In Milwaukee, where absentee ballots numbering between 50,000 to well over 100,000 in general elections are counted in a central location, counting often stretches into the early hours of Wednesday. As those ballots get tabulated in batches overnight, they can swing who is ahead in the vote tallies broadcast by the media, fueling false claims of fraudulent “ballot dumps.”
Democrats have long asked for a bill that includes only the Monday processing proposal, but Krug told Votebeat it’s unlikely that enough Republicans would get behind such a measure for it to pass. Evers himself has proposed “clean” versions of the Monday-processing bill in past state budgets, but ran into Republican opposition.
In 2023, the Assembly quickly approved a version of a Monday processing bill, only for it to stall in the Senate after Republican Rep. Janel Brandtjen, a former elections committee chair who has spread election conspiracy theories, testified against it.
“Why would we give bad actors an extra day to cheat?” Brandtjen said in a statement in 2022 criticizing the transparency of Milwaukee’s election operation. (Claims of widespread voter fraud have never been substantiated.)
What’s included in the current Monday processing proposal
The current proposal is similar to past versions, and includes previously proposed measures to create a centralized database of Wisconsin residents deemed incompetent to vote and to eliminate an obsolete practice of counting absentee ballots.
This version also proposes eliminating a law to record unique ID numbers on the back of absentee ballots at central counting facilities — a requirement that election workers say can risk ballot secrecy and creates needless work. It also includes a provision that would standardize witness address requirements on absentee ballot envelopes.
The proposal would require municipalities that count absentee ballots at a central location to begin processing them on Monday; it would allow municipalities that count them at polling places — such as Madison and the vast majority of other municipalities — to start on Monday, too, as long as they pass an ordinance allowing it.
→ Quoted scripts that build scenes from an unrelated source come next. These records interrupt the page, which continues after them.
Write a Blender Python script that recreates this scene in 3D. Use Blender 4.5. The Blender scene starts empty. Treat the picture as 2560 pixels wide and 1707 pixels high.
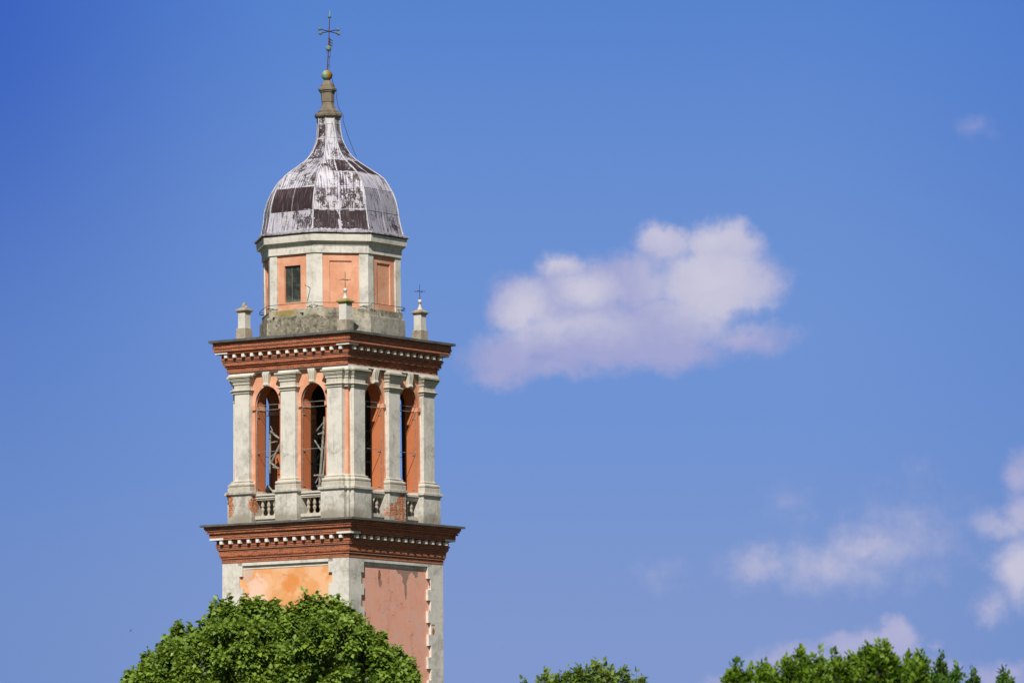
import bpy, math, random
import numpy as np
from mathutils import Matrix, Vector
random.seed(7)
RNG = np.random.default_rng(11)
scene = bpy.context.scene
COL = scene.collection
R = math.radians

# ------------------------------------------------------------------ camera
F_PX, CW, CH = 14222.0, 2560.0, 1707.0
PITCH, ROLL = R(5.944), R(0.364)
CAM_Z = 1.6
cam = bpy.data.cameras.new("camera")
cam.lens, cam.sensor_width, cam.sensor_fit = 200.0, 36.0, 'HORIZONTAL'
cam.clip_start, cam.clip_end = 0.5, 20000.0
cam.dof.use_dof = True
cam.dof.focus_distance = 238.0
cam.dof.aperture_fstop = 8.0
camo = bpy.data.objects.new("camera", cam)
COL.objects.link(camo)
CAM_ROT = Matrix.Rotation(R(90) + PITCH, 4, 'X') @ Matrix.Rotation(-ROLL, 4, 'Z')
camo.matrix_world = Matrix.Translation((0, 0, CAM_Z)) @ CAM_ROT
scene.camera = camo

def ray(px, py):
    """world direction through a point of the 2560x1707 photograph"""
    v = Vector(((px - CW / 2) / F_PX, (CH / 2 - py) / F_PX, -1.0))
    return (CAM_ROT.to_3x3() @ v).normalized()
def at(px, py, dist):
    d = ray(px, py)
    return Vector((0, 0, CAM_Z)) + d * (dist / d.y)

# ------------------------------------------------------------------ light
SUN_AZ, SUN_EL = R(8.5), R(42.0)          # azimuth: to the left of the line tower -> camera
sdir = Vector((-math.sin(SUN_AZ) * math.cos(SUN_EL), -math.cos(SUN_AZ) * math.cos(SUN_EL), math.sin(SUN_EL)))
sun = bpy.data.lights.new("sun", 'SUN')
sun.energy, sun.angle, sun.color = 5.0, R(0.55), (1.0, 0.945, 0.86)
suno = bpy.data.objects.new("sun", sun)
COL.objects.link(suno)
suno.rotation_euler = sdir.to_track_quat('Z', 'Y').to_euler()
suno.location = (0, 0, 80)

scene.view_settings.view_transform = 'Standard'
scene.view_settings.look = 'None'
scene.view_settings.gamma = 1.0
scene.view_settings.use_curve_mapping = False
scene.view_settings.exposure = 0.12
scene.cycles.use_denoising = True
scene.cycles.max_bounces = 6
scene.cycles.transparent_max_bounces = 8

# ------------------------------------------------------------------ node helper
class N:
    def __init__(s, tree):
        s.t = tree
    def n(s, kind, **kw):
        nd = s.t.nodes.new(kind)
        for k, v in kw.items():
            setattr(nd, k, v)
        return nd
    def put(s, sock, v):
        if v is None: return
        if isinstance(v, bpy.types.NodeSocket): s.t.links.new(v, sock)
        else:
            if isinstance(v, (tuple, list)) and len(v) == 3 and sock.type == 'RGBA': v = (*v, 1.0)
            sock.default_value = v
    def m(s, op, a, b=None, c=None, clamp=False):
        nd = s.n('ShaderNodeMath', operation=op); nd.use_clamp = clamp
        for i, v in enumerate((a, b, c)): s.put(nd.inputs[i], v)
        return nd.outputs[0]
    def vm(s, op, a, b=None, scale=None):
        nd = s.n('ShaderNodeVectorMath', operation=op)
        s.put(nd.inputs[0], a); s.put(nd.inputs[1], b)
        if scale is not None: s.put(nd.inputs[3], scale)
        return nd.outputs['Value'] if op in ('LENGTH', 'DISTANCE', 'DOT_PRODUCT') else nd.outputs[0]
    def mix(s, f, a, b, mode='MIX'):
        nd = s.n('ShaderNodeMix', data_type='RGBA', blend_type=mode)
        s.put(nd.inputs[0], f); s.put(nd.inputs[6], a); s.put(nd.inputs[7], b)
        return nd.outputs[2]
    def ramp(s, v, lo, hi, a=0.0, b=1.0):
        nd = s.n('ShaderNodeMapRange', interpolation_type='SMOOTHSTEP')
        for i, x in enumerate((v, lo, hi, a, b)): s.put(nd.inputs[i], x)
        return nd.outputs[0]
    def noise(s, vec, scale, detail=4, rough=0.55, dist=0.0, color=False):
        nd = s.n('ShaderNodeTexNoise')
        s.put(nd.inputs['Vector'], vec); nd.inputs['Scale'].default_value = scale
        nd.inputs['Detail'].default_value = detail; nd.inputs['Roughness'].default_value = rough
        nd.inputs['Distortion'].default_value = dist
        return nd.outputs['Color'] if color else nd.outputs['Fac']
    def sep(s, v):
        nd = s.n('ShaderNodeSeparateXYZ'); s.put(nd.inputs[0], v); return nd.outputs
    def comb(s, x, y, z=0.0):
        nd = s.n('ShaderNodeCombineXYZ')
        for i, v in enumerate((x, y, z)): s.put(nd.inputs[i], v)
        return nd.outputs[0]

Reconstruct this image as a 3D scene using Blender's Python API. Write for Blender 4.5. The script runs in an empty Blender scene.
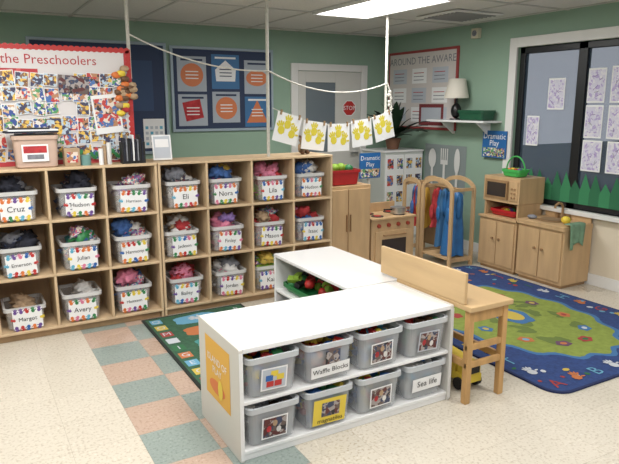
import bpy, math, random
from mathutils import Matrix, Vector, noise
random.seed(7)
R = random.Random(11)
scene = bpy.context.scene

# ------------------------------------------------------------------ colours
def lin(c):
    c = c/255.0
    return c/12.92 if c <= 0.04045 else ((c+0.055)/1.055)**2.4
def rgb(t): return (lin(t[0]), lin(t[1]), lin(t[2]), 1)
MATS = {}
def mat(name, col=(200,200,200), rough=0.6, metal=0, alpha=1, var=0.0, vscale=8, stretch=(1,1,1),
        bump=0.0, emit=0, spec=0.5, col2=None):
    if name in MATS: return MATS[name]
    m = bpy.data.materials.new(name); m.use_nodes = True
    nt = m.node_tree; N = nt.nodes; L = nt.links
    b = N['Principled BSDF']
    b.inputs['Base Color'].default_value = rgb(col)
    b.inputs['Roughness'].default_value = rough
    b.inputs['Metallic'].default_value = metal
    b.inputs['Alpha'].default_value = alpha
    b.inputs['Specular IOR Level'].default_value = spec
    if emit:
        b.inputs['Emission Color'].default_value = rgb(col)
        b.inputs['Emission Strength'].default_value = emit
    if var > 0 or col2 or bump:
        tc = N.new('ShaderNodeTexCoord'); mp = N.new('ShaderNodeMapping')
        mp.inputs['Scale'].default_value = stretch
        no = N.new('ShaderNodeTexNoise'); no.inputs['Scale'].default_value = vscale
        no.inputs['Detail'].default_value = 4
        L.new(tc.outputs['Object'], mp.inputs['Vector']); L.new(mp.outputs['Vector'], no.inputs['Vector'])
        cr = N.new('ShaderNodeValToRGB')
        cr.color_ramp.elements[0].position = .3; cr.color_ramp.elements[1].position = .7
        c1 = rgb(col)
        if col2: c2 = rgb(col2)
        else:
            c2 = tuple(min(1, x*(1+var)) for x in c1[:3])+(1,)
            c1 = tuple(x*(1-var) for x in c1[:3])+(1,)
        cr.color_ramp.elements[0].color = c1; cr.color_ramp.elements[1].color = c2
        L.new(no.outputs['Fac'], cr.inputs['Fac']); L.new(cr.outputs['Color'], b.inputs['Base Color'])
        if bump:
            bp = N.new('ShaderNodeBump'); bp.inputs['Strength'].default_value = bump
            bp.inputs['Distance'].default_value = .01
            L.new(no.outputs['Fac'], bp.inputs['Height']); L.new(bp.outputs['Normal'], b.inputs['Normal'])
    MATS[name] = m
    return m

def photo_mat(name, cols, scale=22):
    """blotchy procedural print, like a small snapshot"""
    m = bpy.data.materials.new(name); m.use_nodes = True
    nt = m.node_tree; N = nt.nodes; L = nt.links; b = N['Principled BSDF']
    b.inputs['Roughness'].default_value = .45
    tc = N.new('ShaderNodeTexCoord')
    vo = N.new('ShaderNodeTexVoronoi'); vo.inputs['Scale'].default_value = scale
    no = N.new('ShaderNodeTexNoise'); no.inputs['Scale'].default_value = scale*.8; no.inputs['Detail'].default_value = 2
    mx = N.new('ShaderNodeMix'); mx.data_type='FLOAT'; mx.inputs[0].default_value=.45
    sp = N.new('ShaderNodeSeparateColor')
    L.new(tc.outputs['Object'], vo.inputs['Vector']); L.new(tc.outputs['Object'], no.inputs['Vector'])
    L.new(vo.outputs['Color'], sp.inputs[0]); L.new(sp.outputs[0], mx.inputs[2]); L.new(no.outputs['Fac'], mx.inputs[3])
    cr = N.new('ShaderNodeValToRGB'); cr.color_ramp.interpolation='CONSTANT'
    els = cr.color_ramp.elements
    n=len(cols)
    els[0].position=0; els[0].color=rgb(cols[0]); els[1].position=.25; els[1].color=rgb(cols[1])
    for i in range(2,n):
        e = els.new(.25+.5*(i-1)/(n-1)); e.color=rgb(cols[i])
    L.new(mx.outputs[0], cr.inputs['Fac']); L.new(cr.outputs['Color'], b.inputs['Base Color'])
    MATS[name]=m; return m

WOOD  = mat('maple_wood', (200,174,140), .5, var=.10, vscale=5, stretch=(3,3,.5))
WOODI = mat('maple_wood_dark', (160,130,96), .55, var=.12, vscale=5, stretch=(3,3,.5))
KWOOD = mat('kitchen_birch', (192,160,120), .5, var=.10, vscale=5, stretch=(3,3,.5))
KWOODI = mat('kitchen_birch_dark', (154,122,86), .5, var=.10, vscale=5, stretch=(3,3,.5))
PINE  = mat('pine_wood', (184,144,92), .5, var=.16, vscale=6, stretch=(4,4,.6))
BIRCH = mat('birch_ply', (190,160,118), .5, var=.10, vscale=4, stretch=(.5,.5,4))
WHITE = mat('white_laminate', (226,226,226), .28)
SIDE = mat('shelf_side_laminate', (204,201,195), .4)
OFFW  = mat('offwhite_edge', (212,208,200), .5)
PAPER = mat('white_paper', (232,232,233), .8)
GREYP = mat('grey_paper', (184,190,200), .8)
BLACK = mat('black_ink', (25,25,28), .6)
RED = mat('red', (184,44,42), .5); ORANGE = mat('orange', (212,116,56), .5)
YEL = mat('yellow', (222,196,66), .5); GREEN = mat('green', (50,126,74), .5)
LIME = mat('lime', (140,176,60), .6); BLUE = mat('blue', (42,96,168), .5)
NAVY = mat('navy', (40,54,84), .7); CYAN = mat('cyan', (96,170,200), .5)
PINK = mat('pink', (210,120,150), .6); PURP = mat('purple', (104,72,144), .6)
TEAL = mat('teal', (60,130,130), .6); BROWN = mat('brown', (100,70,48), .6)
GREYC = mat('grey_cloth', (124,126,134), .9, var=.25, vscale=30); DARKC = mat('dark_cloth', (38,40,52), .9, var=.3, vscale=30)
WHITEC = mat('white_cloth', (212,210,208), .9, var=.12, vscale=30); TANC = mat('tan_cloth', (170,144,116), .9, var=.2, vscale=30)
CR=mat('red_cloth',(172,54,58),.9,var=.25,vscale=30); CP=mat('pink_cloth',(214,130,156),.9,var=.2,vscale=40); CB=mat('blue_cloth',(70,106,166),.9,var=.3,vscale=40)
CT_=mat('teal_cloth',(66,138,138),.9,var=.3,vscale=40); CPU=mat('lilac_cloth',(146,120,180),.9,var=.25,vscale=40); CY=mat('yellow_cloth',(214,184,88),.9,var=.2,vscale=40)
CPAT=photo_mat('patterned_cloth',[(210,205,200),(200,90,110),(90,150,160),(225,215,200),(120,80,140)],60)
CPAT2=photo_mat('patterned_cloth_dark',[(40,44,60),(110,60,70),(60,90,120),(190,180,170),(40,40,50)],50)
METAL = mat('brushed_metal', (190,190,192), .3, metal=.9)
CLEARBIN = mat('clear_plastic', (240,240,240), .2, alpha=.28)
GREYBIN = mat('grey_plastic', (218,222,226), .22, alpha=.34)
RIMG = mat('grey_plastic_rim', (196,200,204), .25, alpha=.85)
RIMC = mat('clear_plastic_rim', (226,226,226), .2, alpha=.7)
HC = [RED, ORANGE, YEL, GREEN, BLUE, PINK, PURP, CYAN]
PH = [photo_mat('photo_print_a', [(50,44,48),(176,126,92),(72,110,170),(222,208,196),(190,62,58)],38),
      photo_mat('photo_print_b', [(70,56,50),(206,170,138),(86,150,96),(230,224,218),(56,80,150)], 48),
      photo_mat('photo_print_c', [(110,70,50),(226,186,84),(130,96,74),(180,200,216),(60,60,90)], 44)]
PHD = photo_mat('photo_print_dark', [(28,28,34),(100,84,80),(52,62,90),(160,152,150),(90,40,40)], 40)

# ------------------------------------------------------------------ builder
TC = {}
def text_geo(s):
    if s in TC: return TC[s]
    cu = bpy.data.curves.new('t','FONT'); cu.body = s; cu.size = 1; cu.resolution_u = 2
    cu.align_x='CENTER'; cu.align_y='CENTER'
    ob = bpy.data.objects.new('t',cu); scene.collection.objects.link(ob)
    dg = bpy.context.evaluated_depsgraph_get(); dg.update()
    me = ob.evaluated_get(dg).to_mesh()
    V = [v.co.copy() for v in me.vertices]; F = [tuple(p.vertices) for p in me.polygons]
    ob.evaluated_get(dg).to_mesh_clear()
    bpy.data.objects.remove(ob); bpy.data.curves.remove(cu)
    TC[s]=(V,F); return TC[s]

def FR(kind, o):
    """local (x right, y up, z out) frame"""
    c = {'-Y':((1,0,0),(0,0,1),(0,-1,0)), '-X':((0,-1,0),(0,0,1),(-1,0,0)), 'Z':((1,0,0),(0,1,0),(0,0,1))}[kind]
    m = Matrix(((c[0][0],c[1][0],c[2][0],o[0]),(c[0][1],c[1][1],c[2][1],o[1]),(c[0][2],c[1][2],c[2][2],o[2]),(0,0,0,1)))
    return m

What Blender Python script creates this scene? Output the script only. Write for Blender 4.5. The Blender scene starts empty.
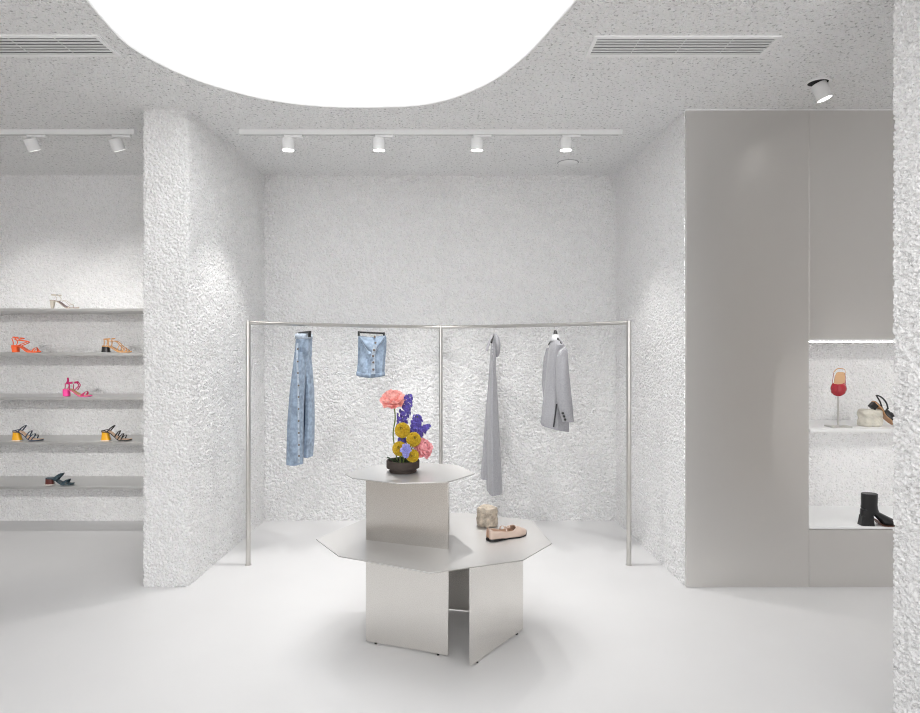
import bpy, math, random
import numpy as np
from mathutils import Vector, Matrix, Euler

random.seed(7)
S = bpy.context.scene
COL = S.collection
PI = math.pi

# ------------------------------------------------------------------ measuring
# the photograph was taken with a level 24 mm shift lens, 1.45 m above the floor
F, CX, CY, EYE = 613.0, 451.0, 347.0, 1.45

def at(px, py, Y):
    """point seen at a pixel, Y metres in front of the lens"""
    return Vector(((px - CX) * Y / F, Y, EYE - (py - CY) * Y / F))

def on(px, py, z=0.0):
    """point seen at a pixel that lies on a level plane of height z"""
    return at(px, py, F * (EYE - z) / (py - CY))

# ------------------------------------------------------------------ materials
MATS = {}
def mat(name, col, rough=0.5, metal=0.0, spec=0.5, emis=None, estr=0.0, noise=0.0, nscale=20.0,
        bump=0.0, bscale=200.0, bdist=0.002, stretch=None, sheen=0.0, coat=0.0):
    if name in MATS: return MATS[name]
    m = bpy.data.materials.new(name); m.use_nodes = True
    nt = m.node_tree; b = nt.nodes['Principled BSDF']
    b.inputs['Base Color'].default_value = (*col, 1)
    b.inputs['Roughness'].default_value = rough
    b.inputs['Metallic'].default_value = metal
    b.inputs['Specular IOR Level'].default_value = spec
    b.inputs['Sheen Weight'].default_value = sheen
    b.inputs['Coat Weight'].default_value = coat
    if emis:
        b.inputs['Emission Color'].default_value = (*emis, 1)
        b.inputs['Emission Strength'].default_value = estr
    if noise or bump:
        tc = nt.nodes.new('ShaderNodeTexCoord'); mp = nt.nodes.new('ShaderNodeMapping')
        nt.links.new(tc.outputs['Object'], mp.inputs['Vector'])
        if stretch: mp.inputs['Scale'].default_value = stretch
    if noise:
        n = nt.nodes.new('ShaderNodeTexNoise'); n.inputs['Scale'].default_value = nscale
        n.inputs['Detail'].default_value = 4
        nt.links.new(mp.outputs['Vector'], n.inputs['Vector'])
        r = nt.nodes.new('ShaderNodeMapRange')
        r.inputs['From Min'].default_value = 0.3; r.inputs['From Max'].default_value = 0.7
        r.inputs['To Min'].default_value = 1 - noise; r.inputs['To Max'].default_value = 1 + noise
        nt.links.new(n.outputs['Fac'], r.inputs['Value'])
        mx = nt.nodes.new('ShaderNodeVectorMath'); mx.operation = 'SCALE'
        mx.inputs[0].default_value = col
        nt.links.new(r.outputs['Result'], mx.inputs['Scale'])
        nt.links.new(mx.outputs['Vector'], b.inputs['Base Color'])
    if bump:
        n2 = nt.nodes.new('ShaderNodeTexNoise'); n2.inputs['Scale'].default_value = bscale
        n2.inputs['Detail'].default_value = 3
        nt.links.new(mp.outputs['Vector'], n2.inputs['Vector'])
        bp = nt.nodes.new('ShaderNodeBump'); bp.inputs['Strength'].default_value = bump
        bp.inputs['Distance'].default_value = bdist
        nt.links.new(n2.outputs['Fac'], bp.inputs['Height'])
        nt.links.new(bp.outputs['Normal'], b.inputs['Normal'])
    MATS[name] = m
    return m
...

An extra day to process ballots would allow election officials to work shorter shifts and get the job done more efficiently, said Rock County Clerk Lisa Tollefson, a Democrat.
It could also give election observers, some of whom are skeptical of the voting process, more opportunity to observe both ballot casting and counting, she said.
Tollefson said she was “hopeful” that the bill will finally cross the finish line this session.
“I really would like to have a large municipality have the option to use this, especially for your April and your November elections,” she said. “Those are really long days.”
Why Monday processing could break through this year
Krug said the proposal is one of his top priorities this session. And enough elements might have lined up for it to finally head to the governor’s desk.
Krug’s new leadership role could help. As assistant majority leader, he brokers support within the GOP caucus, which can only afford four defections in the 99-seat Assembly. He said he’s been building support for colleagues’ priorities to get more votes for Monday processing. He also is no longer chair of the elections committee, freeing him to author bills and advance them directly.
Ballot drop boxes may prove to be a key bargaining chip. The conservative-led state Supreme Court banned them in 2022; the liberal-led court reinstated them in 2024 but left them unregulated in statute.
Krug said he helped work on a poll in April that found 76% of Wisconsinites support the Monday processing proposal and 80% support standardized rules for absentee ballot drop boxes.
He decided to put the provisions together, proposing requirements for drop boxes, including where to place them, how to secure them, how to collect ballots, and how to keep records of when they’re emptied. He also proposed a requirement for the drop box to be under a continuous, livestreamed video feed.
Some members of the Republican caucus, Krug said, still want to get rid of drop boxes entirely. So “we had to kind of beef up the requirements for drop boxes to meet their hurdle. We’re not allowing them, we’re codifying them.”